Com o provimento do recurso pela procedência do citado fundamento de erro sobre os pressupostos de facto dos actos impugnados, obteve a recorrente um vencimento da causa que por nenhum dos outros invocados seria superior em termos de mais eficaz tutela do seu direito à anulação das mesmas liquidações, pelo que deles, no presente recurso, se não conhecem, por prejudicados, nos termos do disposto nos art.ºs 124.º do CPPT e 660.º, n.º2, ex vi do art.º 713.º, n.º2, ambos do CPC.

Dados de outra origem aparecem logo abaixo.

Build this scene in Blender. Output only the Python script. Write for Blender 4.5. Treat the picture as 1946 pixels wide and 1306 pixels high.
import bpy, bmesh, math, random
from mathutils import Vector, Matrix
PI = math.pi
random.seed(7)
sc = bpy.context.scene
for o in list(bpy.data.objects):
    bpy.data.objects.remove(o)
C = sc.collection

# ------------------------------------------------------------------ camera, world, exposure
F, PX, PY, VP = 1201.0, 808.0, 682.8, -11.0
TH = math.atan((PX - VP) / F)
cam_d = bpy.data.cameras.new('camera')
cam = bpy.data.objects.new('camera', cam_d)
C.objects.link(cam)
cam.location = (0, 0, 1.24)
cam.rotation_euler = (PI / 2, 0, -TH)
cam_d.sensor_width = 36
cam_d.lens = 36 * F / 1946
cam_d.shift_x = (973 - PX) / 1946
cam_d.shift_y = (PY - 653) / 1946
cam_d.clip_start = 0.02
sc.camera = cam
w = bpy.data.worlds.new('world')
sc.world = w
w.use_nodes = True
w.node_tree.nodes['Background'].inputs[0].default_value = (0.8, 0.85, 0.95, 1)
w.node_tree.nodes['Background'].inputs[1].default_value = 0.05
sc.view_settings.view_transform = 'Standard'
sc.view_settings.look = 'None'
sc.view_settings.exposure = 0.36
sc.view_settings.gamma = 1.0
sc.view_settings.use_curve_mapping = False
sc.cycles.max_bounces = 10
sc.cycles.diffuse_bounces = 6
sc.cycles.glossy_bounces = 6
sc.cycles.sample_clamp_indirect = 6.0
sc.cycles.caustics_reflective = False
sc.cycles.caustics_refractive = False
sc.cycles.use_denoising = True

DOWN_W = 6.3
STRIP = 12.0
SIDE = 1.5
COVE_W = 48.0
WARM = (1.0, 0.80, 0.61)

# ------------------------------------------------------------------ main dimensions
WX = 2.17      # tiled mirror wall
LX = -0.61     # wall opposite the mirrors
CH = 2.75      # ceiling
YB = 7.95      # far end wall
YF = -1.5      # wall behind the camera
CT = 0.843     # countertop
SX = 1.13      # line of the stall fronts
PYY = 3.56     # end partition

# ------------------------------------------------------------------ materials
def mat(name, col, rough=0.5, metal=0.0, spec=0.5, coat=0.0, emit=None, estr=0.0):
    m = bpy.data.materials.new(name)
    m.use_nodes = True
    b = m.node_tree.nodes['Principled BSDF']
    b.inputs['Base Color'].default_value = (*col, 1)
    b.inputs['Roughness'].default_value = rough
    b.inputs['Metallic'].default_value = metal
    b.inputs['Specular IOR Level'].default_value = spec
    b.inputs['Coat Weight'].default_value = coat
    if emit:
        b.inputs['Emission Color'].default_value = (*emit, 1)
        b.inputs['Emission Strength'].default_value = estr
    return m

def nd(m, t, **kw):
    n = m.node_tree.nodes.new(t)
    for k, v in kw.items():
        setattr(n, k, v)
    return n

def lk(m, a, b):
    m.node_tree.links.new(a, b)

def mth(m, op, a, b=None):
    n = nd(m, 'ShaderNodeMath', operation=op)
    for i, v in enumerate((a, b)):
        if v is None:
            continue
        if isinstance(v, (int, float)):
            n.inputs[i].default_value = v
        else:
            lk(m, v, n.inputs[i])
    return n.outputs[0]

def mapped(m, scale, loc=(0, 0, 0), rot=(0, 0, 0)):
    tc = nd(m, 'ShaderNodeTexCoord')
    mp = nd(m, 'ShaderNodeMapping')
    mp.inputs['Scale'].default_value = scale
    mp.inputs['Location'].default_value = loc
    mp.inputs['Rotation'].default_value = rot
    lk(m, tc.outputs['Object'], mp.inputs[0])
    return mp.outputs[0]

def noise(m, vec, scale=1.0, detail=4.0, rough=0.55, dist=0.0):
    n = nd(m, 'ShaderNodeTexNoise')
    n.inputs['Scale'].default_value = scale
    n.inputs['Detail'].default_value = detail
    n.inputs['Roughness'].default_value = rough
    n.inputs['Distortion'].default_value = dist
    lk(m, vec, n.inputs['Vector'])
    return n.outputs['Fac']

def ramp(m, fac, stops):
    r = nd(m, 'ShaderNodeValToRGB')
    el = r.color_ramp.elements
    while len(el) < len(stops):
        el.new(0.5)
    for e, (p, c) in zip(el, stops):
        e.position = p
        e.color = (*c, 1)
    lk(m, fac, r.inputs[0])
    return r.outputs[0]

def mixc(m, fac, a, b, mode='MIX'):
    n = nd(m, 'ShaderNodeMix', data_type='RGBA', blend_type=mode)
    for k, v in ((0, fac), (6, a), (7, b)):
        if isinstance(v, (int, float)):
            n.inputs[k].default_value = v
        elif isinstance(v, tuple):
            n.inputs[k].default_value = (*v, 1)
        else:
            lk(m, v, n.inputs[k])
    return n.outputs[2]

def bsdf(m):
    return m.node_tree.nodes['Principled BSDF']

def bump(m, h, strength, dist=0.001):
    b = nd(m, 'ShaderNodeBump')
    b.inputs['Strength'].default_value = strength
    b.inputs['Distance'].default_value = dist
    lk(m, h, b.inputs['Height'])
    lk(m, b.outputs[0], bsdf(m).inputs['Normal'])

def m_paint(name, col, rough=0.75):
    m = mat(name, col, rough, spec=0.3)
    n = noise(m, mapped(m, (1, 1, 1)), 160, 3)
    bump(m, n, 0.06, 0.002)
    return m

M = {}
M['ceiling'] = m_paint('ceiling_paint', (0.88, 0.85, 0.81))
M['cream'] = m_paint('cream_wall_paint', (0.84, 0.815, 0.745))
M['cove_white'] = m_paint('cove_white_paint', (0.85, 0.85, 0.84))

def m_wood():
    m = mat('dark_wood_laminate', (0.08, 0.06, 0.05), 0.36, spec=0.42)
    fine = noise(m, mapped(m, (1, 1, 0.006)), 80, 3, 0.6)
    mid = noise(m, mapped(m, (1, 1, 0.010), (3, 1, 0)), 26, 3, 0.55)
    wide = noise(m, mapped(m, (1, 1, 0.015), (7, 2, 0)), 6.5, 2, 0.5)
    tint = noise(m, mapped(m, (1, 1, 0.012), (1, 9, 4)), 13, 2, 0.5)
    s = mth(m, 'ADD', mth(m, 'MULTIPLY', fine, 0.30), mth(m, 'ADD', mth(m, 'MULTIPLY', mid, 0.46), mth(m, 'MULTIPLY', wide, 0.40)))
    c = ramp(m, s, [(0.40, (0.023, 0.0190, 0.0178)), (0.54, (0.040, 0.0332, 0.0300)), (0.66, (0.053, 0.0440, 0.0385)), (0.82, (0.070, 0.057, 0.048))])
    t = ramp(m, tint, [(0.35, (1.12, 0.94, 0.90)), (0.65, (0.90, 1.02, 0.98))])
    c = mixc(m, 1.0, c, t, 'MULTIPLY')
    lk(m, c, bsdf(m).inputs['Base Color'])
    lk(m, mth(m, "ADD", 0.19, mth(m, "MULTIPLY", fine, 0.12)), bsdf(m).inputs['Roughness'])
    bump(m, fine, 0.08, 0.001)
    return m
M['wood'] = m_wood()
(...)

É assim de conceder provimento ao recurso pelo fundamento supra e de, por ele, revogar a sentença recorrida, e de não conhecer dos demais fundamentos, por prejudicados.


C. DECISÃO.
Nestes termos, acorda-se, em conceder provimento ao recurso e em revogar a sentença recorrida, julgando procedente a impugnação também quanto ao IRS relativo aos exercícios dos anos de 2001 e de 2002, cujas liquidações se anulam.


Custas pela AT, mas apenas na 1.ª Instância, já que não contra-alegou.


Lisboa, 28/02/2012

EUGÉNIO SEQUEIRA
ANÍBAL FERRAZ
LUCAS MARTINS


1- Nestes casos em que o próprio legislador define com carácter interpretativo certa lei, equivale a nela lhe colocar um cláusula de retroactividade – cfr. Baptista Machado, in Sobre a aplicação no tempo do novo Código Civil, pág, 286.
2- Cfr. neste sentido, Baptista Machado, ob. cit., págs. 286/287.